You know … the questions an Amy Cooper asks to try to suffocate you into silence.
What about black on black crime?
Most violent crime is intra-racial and happens because of proximity. There is also white on white crime. People bring this up to get you to shut up about white police on black crime. They hope to get you stuck in a loop defending intra-racial violence and try to suggest intra-racial violence only happens in black communities. Systemic denial of services in poor neighborhoods is what makes those neighborhoods bad, not any intrinsic qualities of a certain race. Also, when black people kill other black people, there is accountability, they go to jail. When white police officers kill black people, the white police officers, most times, don’t.
Why are you saying black lives matter, when you know all lives matter?

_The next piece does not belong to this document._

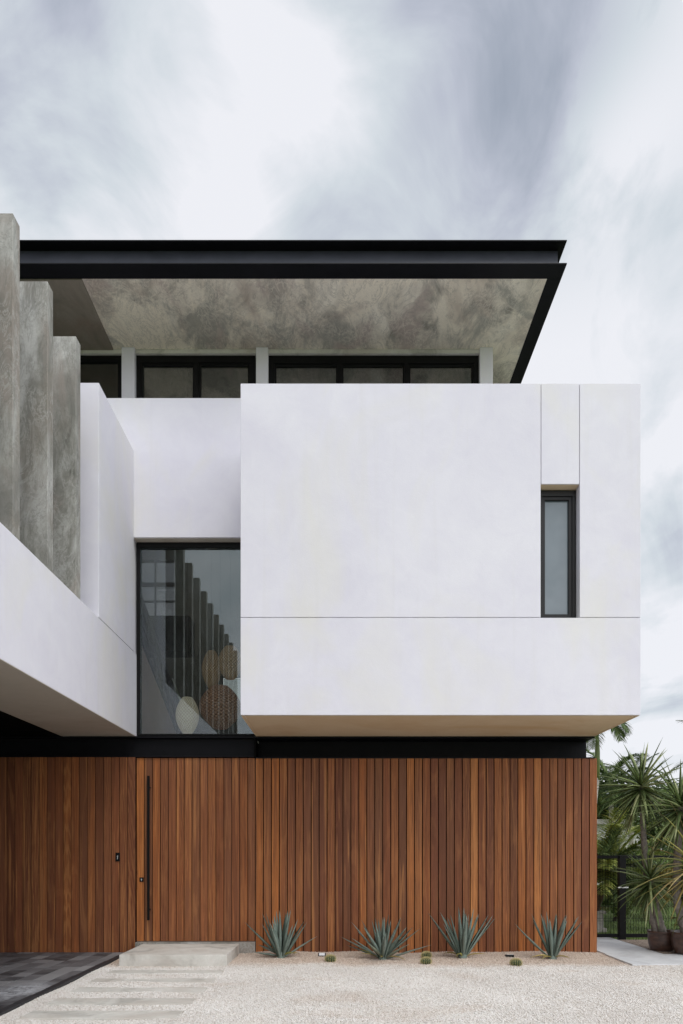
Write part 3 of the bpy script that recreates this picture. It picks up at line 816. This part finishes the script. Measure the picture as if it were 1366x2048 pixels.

OK, Amy, you know that we mean black lives matter too and that all lives can’t matter until black lives matter.
Why do you riot?
Because you feel you have not been heard. You tried kneeling, you tried peaceful protests, you tried hashtags, you tried screaming, and they are still murdering your people in the light of day with cameras rolling and hands in their pockets. Amy, even you blew up when that man asked you to leash your dog.
What should I do?
Use your privilege to call out and fight racism and injustice whenever you see it, even if it pisses off your non-black friends. Stand up for justice at work – black friends at work are suffering every day from injustices that can be attributed to their skin color; treated with discourtesy, treated as though they are not smart, treated as though people should be afraid of them, treated as though what they just said should be dismissed, mistreated because privilege may not be enough to help compete against a very qualified underrepresented minority. Amy stop saying they shouldn’t bring up the race card, they shouldn’t be so angry.
Why defund the police?
Amy, you are not confused. You know that defunding the police means to no longer invest in qualified immunity, civil asset forfeiture, the drug war, over-criminalization, no-knock warrants, militarization of police, and mandatory minimums, but invest more in housing, education, community, and our youth.
Amy, I, too have privilege and influence. I have earned that over time. I commit to mentor. I commit to building up my sisters who have to deal with the daily indignities that are suffocating. I commit to speak up and call out racism and injustice. I commit to insisting on not making the hire until a slate of under-represented candidates is interviewed. I commit to speak up when I see all the underrepresented employees at the bottom of the evaluation ratings. I commit to building up the self-esteem of our black children that have to listen to leaders tell them to accept injustice because … what do they have to lose?
Yeah, I commit to not accepting that our children’s lives matter less, and I commit NOT to shut up.